↓↓↓
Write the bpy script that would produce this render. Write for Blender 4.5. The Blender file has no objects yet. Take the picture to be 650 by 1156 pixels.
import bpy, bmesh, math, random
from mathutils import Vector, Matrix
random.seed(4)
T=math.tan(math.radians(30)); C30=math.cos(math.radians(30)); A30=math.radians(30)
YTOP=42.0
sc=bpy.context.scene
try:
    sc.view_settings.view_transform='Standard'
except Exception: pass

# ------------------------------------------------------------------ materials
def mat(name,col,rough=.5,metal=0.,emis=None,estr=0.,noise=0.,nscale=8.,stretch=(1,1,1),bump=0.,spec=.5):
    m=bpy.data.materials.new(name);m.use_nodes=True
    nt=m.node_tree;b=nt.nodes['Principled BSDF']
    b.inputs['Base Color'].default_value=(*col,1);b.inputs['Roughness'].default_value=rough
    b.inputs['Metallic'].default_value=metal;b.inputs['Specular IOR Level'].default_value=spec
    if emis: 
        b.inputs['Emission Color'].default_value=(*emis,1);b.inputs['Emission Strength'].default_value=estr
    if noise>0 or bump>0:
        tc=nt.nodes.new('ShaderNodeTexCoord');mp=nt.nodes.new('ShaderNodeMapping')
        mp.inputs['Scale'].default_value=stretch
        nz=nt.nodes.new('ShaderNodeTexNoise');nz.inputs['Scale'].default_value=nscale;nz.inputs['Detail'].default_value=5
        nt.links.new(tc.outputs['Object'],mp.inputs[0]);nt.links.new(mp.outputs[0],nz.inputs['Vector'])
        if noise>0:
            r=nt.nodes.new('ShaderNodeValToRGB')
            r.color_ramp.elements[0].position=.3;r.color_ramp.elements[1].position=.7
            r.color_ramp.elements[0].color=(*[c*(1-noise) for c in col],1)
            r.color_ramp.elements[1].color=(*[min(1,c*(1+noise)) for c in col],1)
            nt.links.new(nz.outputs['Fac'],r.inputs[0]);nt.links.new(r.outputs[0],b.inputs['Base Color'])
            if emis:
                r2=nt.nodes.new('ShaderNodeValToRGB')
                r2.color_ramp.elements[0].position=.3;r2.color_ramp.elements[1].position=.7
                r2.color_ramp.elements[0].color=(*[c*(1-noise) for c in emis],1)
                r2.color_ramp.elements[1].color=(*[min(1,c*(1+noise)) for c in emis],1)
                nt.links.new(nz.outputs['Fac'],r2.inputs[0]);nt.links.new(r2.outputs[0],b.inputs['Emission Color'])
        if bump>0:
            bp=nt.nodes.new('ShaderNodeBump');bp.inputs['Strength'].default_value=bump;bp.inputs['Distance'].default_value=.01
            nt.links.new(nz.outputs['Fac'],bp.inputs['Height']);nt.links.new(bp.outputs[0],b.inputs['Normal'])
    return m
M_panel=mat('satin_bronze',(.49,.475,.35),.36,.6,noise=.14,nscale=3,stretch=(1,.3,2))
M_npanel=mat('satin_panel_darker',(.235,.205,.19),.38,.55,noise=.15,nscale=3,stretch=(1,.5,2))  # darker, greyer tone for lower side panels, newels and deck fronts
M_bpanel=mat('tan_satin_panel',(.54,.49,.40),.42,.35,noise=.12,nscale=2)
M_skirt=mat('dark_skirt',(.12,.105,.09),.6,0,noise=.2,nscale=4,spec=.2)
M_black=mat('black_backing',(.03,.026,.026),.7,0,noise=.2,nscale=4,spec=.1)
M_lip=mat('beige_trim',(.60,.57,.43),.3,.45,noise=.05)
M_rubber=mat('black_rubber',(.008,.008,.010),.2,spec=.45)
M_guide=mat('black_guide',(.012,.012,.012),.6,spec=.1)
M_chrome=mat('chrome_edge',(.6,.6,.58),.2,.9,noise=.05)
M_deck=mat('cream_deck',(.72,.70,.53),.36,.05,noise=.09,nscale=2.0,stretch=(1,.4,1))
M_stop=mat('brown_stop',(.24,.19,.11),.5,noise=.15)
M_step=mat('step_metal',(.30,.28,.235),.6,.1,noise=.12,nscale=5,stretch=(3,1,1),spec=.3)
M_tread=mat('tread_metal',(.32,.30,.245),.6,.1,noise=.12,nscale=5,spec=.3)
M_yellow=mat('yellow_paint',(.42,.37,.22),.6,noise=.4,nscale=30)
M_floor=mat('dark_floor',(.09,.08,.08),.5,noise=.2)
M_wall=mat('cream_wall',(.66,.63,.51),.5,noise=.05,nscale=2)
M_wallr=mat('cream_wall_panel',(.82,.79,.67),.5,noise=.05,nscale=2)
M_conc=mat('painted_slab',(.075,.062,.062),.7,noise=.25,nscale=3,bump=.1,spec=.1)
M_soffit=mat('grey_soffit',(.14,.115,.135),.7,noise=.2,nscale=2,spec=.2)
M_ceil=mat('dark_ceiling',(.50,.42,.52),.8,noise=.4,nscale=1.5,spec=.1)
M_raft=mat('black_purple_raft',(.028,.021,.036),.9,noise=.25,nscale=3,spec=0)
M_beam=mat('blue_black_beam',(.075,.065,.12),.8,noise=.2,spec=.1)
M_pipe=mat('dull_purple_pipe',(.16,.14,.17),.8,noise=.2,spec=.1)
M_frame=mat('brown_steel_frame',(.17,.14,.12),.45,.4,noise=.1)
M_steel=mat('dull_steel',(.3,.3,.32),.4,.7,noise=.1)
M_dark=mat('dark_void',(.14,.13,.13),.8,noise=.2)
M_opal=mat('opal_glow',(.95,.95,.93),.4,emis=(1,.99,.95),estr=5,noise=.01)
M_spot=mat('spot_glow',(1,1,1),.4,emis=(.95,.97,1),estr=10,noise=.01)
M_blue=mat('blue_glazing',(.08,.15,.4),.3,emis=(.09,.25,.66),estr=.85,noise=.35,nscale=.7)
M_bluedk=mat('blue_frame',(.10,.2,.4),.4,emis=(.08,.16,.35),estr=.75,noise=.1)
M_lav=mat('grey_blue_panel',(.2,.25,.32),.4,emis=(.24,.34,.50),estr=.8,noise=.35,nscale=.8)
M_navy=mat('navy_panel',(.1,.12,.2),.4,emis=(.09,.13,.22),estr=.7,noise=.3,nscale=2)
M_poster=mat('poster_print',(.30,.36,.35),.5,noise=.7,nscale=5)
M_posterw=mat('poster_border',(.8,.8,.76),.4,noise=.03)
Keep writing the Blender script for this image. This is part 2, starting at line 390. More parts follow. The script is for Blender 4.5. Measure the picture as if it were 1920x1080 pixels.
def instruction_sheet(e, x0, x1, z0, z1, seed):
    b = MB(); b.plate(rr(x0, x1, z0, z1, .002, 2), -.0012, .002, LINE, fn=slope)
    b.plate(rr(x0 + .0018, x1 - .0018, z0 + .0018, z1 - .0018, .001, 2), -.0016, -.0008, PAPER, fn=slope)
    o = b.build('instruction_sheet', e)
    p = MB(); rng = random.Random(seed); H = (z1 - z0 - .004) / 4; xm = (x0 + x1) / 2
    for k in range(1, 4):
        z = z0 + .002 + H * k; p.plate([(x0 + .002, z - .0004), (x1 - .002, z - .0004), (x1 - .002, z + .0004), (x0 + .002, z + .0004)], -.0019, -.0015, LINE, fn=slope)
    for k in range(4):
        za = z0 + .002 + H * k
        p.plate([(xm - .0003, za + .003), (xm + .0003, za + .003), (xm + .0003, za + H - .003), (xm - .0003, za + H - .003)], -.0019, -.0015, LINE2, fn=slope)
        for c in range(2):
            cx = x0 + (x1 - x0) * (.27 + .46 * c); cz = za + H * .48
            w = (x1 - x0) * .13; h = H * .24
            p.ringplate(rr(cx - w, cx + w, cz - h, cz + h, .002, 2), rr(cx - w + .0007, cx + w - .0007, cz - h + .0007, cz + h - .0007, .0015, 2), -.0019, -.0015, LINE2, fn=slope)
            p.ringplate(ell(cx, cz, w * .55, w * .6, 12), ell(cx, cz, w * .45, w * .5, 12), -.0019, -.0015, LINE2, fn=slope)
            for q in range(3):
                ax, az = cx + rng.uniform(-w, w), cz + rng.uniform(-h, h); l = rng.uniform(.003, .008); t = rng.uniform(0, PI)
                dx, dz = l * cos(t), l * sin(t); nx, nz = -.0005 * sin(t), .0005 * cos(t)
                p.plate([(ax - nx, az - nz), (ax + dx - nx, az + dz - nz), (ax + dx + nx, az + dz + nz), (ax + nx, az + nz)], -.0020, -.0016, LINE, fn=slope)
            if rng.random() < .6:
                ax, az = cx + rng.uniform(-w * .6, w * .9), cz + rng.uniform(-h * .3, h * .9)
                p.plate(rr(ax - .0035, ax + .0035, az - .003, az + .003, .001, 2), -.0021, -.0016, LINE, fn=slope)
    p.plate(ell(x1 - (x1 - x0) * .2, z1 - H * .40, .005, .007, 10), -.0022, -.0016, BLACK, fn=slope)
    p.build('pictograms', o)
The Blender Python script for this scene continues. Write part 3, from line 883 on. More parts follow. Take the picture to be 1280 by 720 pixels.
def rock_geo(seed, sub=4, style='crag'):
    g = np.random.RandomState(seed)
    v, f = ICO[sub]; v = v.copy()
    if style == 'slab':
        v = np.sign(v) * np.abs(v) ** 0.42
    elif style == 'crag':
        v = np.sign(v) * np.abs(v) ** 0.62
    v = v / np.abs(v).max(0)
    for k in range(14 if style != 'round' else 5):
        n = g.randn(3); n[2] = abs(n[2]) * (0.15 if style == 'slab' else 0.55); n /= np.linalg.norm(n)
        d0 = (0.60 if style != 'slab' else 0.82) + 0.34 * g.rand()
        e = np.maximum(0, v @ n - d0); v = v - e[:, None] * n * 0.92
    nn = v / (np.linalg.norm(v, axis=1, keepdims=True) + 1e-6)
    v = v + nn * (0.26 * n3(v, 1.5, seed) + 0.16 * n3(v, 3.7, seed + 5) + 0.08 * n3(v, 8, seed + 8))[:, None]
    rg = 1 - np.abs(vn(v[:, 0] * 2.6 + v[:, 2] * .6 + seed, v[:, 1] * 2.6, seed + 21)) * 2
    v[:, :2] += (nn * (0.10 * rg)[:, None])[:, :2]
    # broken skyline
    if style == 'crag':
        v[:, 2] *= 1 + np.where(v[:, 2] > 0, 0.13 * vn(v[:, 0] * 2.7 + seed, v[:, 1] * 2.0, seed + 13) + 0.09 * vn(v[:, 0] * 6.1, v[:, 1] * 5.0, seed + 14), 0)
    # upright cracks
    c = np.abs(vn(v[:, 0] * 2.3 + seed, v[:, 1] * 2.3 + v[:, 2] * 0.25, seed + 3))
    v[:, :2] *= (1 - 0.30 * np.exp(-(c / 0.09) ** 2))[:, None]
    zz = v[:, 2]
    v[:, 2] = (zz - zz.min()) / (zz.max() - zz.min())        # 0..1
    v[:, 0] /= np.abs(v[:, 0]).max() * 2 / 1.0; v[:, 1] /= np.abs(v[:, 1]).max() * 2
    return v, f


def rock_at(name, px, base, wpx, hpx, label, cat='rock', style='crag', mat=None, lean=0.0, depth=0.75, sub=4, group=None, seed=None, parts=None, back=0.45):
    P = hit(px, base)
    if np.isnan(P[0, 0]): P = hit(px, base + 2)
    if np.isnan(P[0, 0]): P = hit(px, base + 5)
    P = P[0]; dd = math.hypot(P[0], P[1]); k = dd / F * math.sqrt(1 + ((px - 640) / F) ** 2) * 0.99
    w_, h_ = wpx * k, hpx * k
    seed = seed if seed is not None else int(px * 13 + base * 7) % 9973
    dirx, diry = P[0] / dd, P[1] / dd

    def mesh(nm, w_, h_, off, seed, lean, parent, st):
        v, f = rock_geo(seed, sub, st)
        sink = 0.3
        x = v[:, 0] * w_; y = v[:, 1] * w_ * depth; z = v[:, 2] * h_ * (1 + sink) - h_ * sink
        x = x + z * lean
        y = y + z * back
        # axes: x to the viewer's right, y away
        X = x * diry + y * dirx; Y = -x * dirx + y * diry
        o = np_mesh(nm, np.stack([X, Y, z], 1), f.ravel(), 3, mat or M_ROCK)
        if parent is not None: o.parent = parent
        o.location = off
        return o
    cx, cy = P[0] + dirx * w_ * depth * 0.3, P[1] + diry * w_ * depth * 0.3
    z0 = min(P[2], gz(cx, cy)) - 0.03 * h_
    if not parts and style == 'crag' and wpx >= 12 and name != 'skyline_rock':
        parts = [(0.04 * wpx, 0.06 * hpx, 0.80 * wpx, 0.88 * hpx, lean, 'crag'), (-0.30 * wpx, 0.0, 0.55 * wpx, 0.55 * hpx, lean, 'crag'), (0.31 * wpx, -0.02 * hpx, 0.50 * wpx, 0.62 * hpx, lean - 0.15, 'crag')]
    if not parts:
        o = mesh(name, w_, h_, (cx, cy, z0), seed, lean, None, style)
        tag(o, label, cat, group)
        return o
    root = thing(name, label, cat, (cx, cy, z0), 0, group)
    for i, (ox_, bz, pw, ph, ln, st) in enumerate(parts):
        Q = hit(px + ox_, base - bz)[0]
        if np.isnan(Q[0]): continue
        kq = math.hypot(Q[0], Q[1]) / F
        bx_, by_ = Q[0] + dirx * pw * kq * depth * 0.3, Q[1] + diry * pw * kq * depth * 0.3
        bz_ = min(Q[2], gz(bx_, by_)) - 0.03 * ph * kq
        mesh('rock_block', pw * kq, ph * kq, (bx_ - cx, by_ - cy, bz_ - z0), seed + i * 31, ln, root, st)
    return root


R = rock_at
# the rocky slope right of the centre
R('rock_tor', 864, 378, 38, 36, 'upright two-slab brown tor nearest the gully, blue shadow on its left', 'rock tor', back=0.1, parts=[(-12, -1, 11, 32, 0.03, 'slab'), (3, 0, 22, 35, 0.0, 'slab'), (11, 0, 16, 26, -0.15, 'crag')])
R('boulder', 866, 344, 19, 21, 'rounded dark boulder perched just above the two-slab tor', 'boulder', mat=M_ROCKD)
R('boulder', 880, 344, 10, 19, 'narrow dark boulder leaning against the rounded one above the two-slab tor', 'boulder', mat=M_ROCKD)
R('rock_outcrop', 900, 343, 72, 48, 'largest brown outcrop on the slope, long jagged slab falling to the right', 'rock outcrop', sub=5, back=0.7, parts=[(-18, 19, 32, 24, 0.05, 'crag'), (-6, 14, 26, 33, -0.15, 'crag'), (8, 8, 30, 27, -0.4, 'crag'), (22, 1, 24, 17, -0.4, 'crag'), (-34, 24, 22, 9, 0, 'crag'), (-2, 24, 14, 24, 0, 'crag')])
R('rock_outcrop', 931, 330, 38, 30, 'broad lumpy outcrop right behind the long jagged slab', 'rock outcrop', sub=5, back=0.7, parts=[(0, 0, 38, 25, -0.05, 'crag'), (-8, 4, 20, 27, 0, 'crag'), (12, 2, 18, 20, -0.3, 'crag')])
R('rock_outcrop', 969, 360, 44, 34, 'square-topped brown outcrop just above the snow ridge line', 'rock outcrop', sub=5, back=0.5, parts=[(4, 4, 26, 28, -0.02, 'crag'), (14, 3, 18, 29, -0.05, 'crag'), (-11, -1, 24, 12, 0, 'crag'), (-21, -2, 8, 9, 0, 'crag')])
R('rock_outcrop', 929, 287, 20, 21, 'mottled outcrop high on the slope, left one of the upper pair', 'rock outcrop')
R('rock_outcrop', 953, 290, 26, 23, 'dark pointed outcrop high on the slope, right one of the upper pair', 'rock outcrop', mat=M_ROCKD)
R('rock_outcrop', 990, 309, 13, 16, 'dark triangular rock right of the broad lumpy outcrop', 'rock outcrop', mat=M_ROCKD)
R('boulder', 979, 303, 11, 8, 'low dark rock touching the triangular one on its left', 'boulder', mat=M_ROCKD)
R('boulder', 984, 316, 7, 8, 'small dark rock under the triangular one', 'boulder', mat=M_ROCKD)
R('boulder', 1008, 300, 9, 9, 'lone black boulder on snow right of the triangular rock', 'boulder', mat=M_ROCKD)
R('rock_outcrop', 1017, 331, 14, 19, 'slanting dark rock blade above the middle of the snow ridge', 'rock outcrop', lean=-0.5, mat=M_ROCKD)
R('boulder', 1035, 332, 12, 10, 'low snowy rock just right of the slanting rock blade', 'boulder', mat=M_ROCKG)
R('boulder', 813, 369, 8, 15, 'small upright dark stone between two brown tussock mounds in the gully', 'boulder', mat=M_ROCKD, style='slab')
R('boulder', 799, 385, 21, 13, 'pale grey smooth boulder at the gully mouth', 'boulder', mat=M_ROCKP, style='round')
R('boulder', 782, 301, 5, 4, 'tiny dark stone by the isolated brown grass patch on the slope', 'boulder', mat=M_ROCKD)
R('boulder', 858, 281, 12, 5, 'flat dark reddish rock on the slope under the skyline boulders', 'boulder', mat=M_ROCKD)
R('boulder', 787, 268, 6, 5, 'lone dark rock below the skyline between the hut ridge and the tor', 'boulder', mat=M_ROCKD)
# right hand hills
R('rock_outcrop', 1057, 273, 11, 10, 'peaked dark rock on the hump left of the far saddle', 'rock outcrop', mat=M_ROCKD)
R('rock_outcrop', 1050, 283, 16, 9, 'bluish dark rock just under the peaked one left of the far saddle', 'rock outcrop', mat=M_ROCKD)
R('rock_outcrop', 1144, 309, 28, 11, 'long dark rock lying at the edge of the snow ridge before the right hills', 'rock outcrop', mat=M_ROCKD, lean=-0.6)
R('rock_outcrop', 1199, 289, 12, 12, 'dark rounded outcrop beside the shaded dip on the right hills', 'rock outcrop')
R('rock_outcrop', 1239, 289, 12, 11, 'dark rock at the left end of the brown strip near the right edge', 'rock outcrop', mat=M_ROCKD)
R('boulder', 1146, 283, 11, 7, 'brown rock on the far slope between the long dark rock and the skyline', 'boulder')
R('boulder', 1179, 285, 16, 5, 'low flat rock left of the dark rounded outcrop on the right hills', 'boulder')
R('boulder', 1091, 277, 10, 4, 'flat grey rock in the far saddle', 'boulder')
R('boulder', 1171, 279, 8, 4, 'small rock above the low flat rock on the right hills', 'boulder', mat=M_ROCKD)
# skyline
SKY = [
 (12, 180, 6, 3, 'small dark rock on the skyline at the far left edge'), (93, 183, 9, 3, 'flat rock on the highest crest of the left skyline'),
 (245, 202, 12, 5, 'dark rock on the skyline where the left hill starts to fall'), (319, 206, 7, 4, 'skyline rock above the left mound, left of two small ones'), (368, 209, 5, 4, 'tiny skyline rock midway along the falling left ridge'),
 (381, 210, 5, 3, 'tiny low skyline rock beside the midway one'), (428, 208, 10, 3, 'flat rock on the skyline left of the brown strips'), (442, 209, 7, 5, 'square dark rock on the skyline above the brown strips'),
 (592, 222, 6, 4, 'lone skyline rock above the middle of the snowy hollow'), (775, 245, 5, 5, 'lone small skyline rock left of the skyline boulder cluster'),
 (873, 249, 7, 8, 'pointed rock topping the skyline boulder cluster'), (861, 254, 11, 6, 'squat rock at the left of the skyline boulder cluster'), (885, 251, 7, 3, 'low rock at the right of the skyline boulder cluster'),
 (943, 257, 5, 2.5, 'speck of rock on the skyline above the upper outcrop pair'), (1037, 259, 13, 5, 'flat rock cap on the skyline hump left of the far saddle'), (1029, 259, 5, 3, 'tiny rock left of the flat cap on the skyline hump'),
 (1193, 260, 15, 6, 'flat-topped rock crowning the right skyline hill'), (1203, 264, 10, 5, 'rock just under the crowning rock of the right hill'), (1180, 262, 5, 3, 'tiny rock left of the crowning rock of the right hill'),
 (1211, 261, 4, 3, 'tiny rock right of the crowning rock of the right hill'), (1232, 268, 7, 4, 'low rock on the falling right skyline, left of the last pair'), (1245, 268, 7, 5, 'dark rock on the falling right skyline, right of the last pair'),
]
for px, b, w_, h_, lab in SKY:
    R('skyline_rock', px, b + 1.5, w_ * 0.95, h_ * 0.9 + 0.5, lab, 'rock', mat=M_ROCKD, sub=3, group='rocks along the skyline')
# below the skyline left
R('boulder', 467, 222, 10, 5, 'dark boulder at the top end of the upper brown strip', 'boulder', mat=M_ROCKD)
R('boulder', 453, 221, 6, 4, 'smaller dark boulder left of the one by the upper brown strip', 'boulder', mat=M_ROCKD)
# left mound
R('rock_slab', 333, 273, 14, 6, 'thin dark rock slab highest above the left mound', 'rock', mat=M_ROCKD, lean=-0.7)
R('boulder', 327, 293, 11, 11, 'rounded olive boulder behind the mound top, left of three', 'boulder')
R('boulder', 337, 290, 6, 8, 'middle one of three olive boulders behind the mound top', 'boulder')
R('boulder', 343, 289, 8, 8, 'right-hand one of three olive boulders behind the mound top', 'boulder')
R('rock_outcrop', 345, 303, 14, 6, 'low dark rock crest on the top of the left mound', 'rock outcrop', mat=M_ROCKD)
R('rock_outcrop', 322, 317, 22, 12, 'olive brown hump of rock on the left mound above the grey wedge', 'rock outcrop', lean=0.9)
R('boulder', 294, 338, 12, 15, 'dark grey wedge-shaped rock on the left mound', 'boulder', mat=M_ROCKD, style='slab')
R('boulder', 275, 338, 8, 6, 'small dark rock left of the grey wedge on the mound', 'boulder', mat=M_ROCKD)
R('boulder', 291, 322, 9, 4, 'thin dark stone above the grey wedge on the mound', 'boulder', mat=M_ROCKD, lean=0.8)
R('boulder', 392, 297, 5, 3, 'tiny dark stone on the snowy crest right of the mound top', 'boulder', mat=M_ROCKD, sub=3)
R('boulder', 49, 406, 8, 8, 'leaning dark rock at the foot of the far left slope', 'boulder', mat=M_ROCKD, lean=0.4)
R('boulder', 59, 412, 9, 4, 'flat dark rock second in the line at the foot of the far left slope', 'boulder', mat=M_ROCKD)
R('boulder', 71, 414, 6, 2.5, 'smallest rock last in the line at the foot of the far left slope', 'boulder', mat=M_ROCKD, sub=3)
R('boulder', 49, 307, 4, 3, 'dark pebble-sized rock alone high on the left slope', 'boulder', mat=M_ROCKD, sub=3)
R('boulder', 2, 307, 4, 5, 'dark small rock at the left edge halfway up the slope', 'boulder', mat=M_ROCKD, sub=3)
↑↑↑
_GOAL_
Up to and including the line with "except Exception: pass", repeat the data exactly, starting from its first line; nothing else belongs in the response.

_SOLUTION_
Write the bpy script that would produce this render. Write for Blender 4.5. The Blender file has no objects yet. Take the picture to be 650 by 1156 pixels.
import bpy, bmesh, math, random
from mathutils import Vector, Matrix
random.seed(4)
T=math.tan(math.radians(30)); C30=math.cos(math.radians(30)); A30=math.radians(30)
YTOP=42.0
sc=bpy.context.scene
try:
    sc.view_settings.view_transform='Standard'
except Exception: pass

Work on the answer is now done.